Melina Alves, CEO da DUXcoworkers

Voltamos ao exemplo do evento público.

Em eventos pagos de grande porte no Brasil é praxe revistar as pessoas.

Essa desconfiança é comum na postura da administração pública.

Ao se planejar um evento, a avaliação do público frequentador pode considerar que existem maiores ou menores dificuldades de equalizar os aspectos de convivência social, o que pode trazer a adoção de medidas mais ou menos restritivas.

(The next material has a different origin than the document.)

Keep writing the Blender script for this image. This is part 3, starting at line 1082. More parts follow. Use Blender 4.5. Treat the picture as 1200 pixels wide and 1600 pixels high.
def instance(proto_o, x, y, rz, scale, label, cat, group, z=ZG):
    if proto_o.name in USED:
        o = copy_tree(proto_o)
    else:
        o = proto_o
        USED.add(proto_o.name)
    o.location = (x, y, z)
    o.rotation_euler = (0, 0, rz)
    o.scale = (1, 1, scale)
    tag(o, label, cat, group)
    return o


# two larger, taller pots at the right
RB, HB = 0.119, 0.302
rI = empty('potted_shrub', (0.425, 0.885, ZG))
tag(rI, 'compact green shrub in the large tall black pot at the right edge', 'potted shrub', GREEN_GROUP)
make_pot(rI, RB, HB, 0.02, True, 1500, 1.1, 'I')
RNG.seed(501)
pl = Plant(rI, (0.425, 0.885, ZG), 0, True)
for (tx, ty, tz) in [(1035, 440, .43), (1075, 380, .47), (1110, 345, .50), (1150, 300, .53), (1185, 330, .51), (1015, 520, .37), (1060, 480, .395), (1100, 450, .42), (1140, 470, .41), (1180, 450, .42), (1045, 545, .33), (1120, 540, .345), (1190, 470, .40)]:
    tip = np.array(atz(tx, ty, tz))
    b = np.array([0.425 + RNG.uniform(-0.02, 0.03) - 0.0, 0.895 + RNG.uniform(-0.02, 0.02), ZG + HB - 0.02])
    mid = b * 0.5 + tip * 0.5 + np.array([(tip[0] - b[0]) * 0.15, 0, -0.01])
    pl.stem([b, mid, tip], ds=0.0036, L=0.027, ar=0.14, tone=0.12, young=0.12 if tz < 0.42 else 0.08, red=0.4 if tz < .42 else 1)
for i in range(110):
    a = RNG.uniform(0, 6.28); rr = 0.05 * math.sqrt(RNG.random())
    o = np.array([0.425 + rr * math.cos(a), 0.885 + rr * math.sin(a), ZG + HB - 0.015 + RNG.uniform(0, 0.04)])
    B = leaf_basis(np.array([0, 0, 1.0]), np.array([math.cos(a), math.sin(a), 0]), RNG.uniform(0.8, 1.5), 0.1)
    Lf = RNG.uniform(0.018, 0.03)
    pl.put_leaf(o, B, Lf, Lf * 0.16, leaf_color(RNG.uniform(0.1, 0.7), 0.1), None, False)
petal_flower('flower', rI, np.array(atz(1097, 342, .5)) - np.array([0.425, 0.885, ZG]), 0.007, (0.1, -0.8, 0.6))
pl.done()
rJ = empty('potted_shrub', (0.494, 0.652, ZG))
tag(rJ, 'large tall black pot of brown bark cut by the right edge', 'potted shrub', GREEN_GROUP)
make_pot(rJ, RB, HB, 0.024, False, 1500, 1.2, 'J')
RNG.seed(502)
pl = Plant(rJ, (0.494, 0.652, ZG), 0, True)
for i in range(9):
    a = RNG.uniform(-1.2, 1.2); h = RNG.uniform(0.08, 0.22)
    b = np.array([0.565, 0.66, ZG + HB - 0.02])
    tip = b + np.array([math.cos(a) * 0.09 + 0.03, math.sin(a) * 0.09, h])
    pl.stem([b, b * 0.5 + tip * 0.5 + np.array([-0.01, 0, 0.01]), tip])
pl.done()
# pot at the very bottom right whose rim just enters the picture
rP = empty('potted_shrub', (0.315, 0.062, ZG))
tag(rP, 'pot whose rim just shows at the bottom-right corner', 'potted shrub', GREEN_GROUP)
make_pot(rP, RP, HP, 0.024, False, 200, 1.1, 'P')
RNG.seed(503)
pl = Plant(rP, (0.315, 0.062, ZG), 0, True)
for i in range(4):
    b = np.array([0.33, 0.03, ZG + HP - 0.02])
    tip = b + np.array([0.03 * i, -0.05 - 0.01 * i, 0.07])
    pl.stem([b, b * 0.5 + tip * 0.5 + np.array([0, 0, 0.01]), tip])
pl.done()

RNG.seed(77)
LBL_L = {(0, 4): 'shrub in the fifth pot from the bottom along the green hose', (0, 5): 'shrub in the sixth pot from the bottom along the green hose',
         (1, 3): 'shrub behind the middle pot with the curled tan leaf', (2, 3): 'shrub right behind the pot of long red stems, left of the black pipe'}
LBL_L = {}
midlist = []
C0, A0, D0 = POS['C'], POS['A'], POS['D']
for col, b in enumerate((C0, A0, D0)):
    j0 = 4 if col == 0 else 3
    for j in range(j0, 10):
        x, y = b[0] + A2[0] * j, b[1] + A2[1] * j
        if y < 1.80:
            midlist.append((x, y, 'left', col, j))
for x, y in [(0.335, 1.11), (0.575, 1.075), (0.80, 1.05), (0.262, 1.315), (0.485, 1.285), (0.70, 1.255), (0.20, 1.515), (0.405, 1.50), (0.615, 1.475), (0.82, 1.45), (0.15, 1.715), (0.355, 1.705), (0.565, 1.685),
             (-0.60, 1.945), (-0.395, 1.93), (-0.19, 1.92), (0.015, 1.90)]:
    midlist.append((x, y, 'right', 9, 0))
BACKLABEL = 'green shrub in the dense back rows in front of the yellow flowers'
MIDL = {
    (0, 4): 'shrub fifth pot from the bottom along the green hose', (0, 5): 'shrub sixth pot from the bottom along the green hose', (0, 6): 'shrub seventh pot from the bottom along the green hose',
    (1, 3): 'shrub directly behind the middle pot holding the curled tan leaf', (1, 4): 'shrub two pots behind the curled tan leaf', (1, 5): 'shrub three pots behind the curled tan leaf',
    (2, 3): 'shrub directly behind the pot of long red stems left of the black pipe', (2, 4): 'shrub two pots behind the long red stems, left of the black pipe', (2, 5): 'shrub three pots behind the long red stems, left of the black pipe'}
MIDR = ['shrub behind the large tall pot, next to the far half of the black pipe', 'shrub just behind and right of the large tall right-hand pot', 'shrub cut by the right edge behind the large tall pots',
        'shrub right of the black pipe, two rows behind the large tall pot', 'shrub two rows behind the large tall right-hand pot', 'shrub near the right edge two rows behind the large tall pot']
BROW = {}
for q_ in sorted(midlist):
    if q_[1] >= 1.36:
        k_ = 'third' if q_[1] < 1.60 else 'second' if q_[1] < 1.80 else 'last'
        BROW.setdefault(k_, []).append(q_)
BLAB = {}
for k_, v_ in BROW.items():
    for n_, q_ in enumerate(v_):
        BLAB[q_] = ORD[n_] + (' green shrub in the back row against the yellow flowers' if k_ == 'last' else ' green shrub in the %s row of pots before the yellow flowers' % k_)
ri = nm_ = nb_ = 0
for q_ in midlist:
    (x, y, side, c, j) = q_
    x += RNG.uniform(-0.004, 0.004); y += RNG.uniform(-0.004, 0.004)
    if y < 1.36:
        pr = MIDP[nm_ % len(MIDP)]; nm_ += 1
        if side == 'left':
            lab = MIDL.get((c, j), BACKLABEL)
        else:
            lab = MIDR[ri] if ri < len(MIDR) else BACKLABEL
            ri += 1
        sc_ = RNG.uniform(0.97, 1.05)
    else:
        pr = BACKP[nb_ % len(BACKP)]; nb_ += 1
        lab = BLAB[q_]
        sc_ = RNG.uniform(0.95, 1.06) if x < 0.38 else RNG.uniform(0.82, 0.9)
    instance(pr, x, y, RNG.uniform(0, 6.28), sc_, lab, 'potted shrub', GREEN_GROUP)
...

Se o evento público é um ensaio do que a cidade pode vir a se tornar em um futuro próximo, o gestor observa esse momento para validar medidas que possam ser utilizadas permanentemente na cidade.

Se há confiança no público, há tendência de maior desenvolvimento, inovação e liberdade. Já se há desconfiança, as censuras, o controle e as restrições serão maiores.

Mas qual outra maneira de se estabelecer um senso comum diante de tanta heterogeneidade?

Pensemos:

Em geral, toda casa é construída com ao menos um banheiro. Não importa que tipo de pessoa será o futuro proprietário do imóvel, mas banheiro vai ter.

E todo mundo sabe o motivo. É óbvio.

Óbvio?

Se é tão óbvio assim, por que nas nossas cidades é quase uma tarefa impossível encontrar banheiros públicos?

Se o óbvio fosse tão perceptível, haveriam banheiros disponíveis para a população em todas as cidades brasileiras e em condições de higiene esperadas pelo senso comum.

O óbvio pode ser muitas coisas, menos 100%. Em toda obviedade, há sempre um “quase”.

E o quê para uns pode ser óbvio é nesse lugar que as mudanças não acontecem.

O óbvio nos priva de experimentações, da inovação e nivela os anseios sociais por baixo.

“O essencial é invisível aos olhos.” 

Antoine de Saint-Exupéry

A busca pelo bom senso comum é olhar além do óbvio.

Ouvir o que poderia estar claro com escuta ativa, atenta para extrair o principal contexto de diferentes perspectivas.

É tornar visível o que antes era restrito ao senso comum para tratar com bom senso tantas realidades que permeiam, além da invisibilidade, a construção e evolução das cidades: a começar pelas pessoas.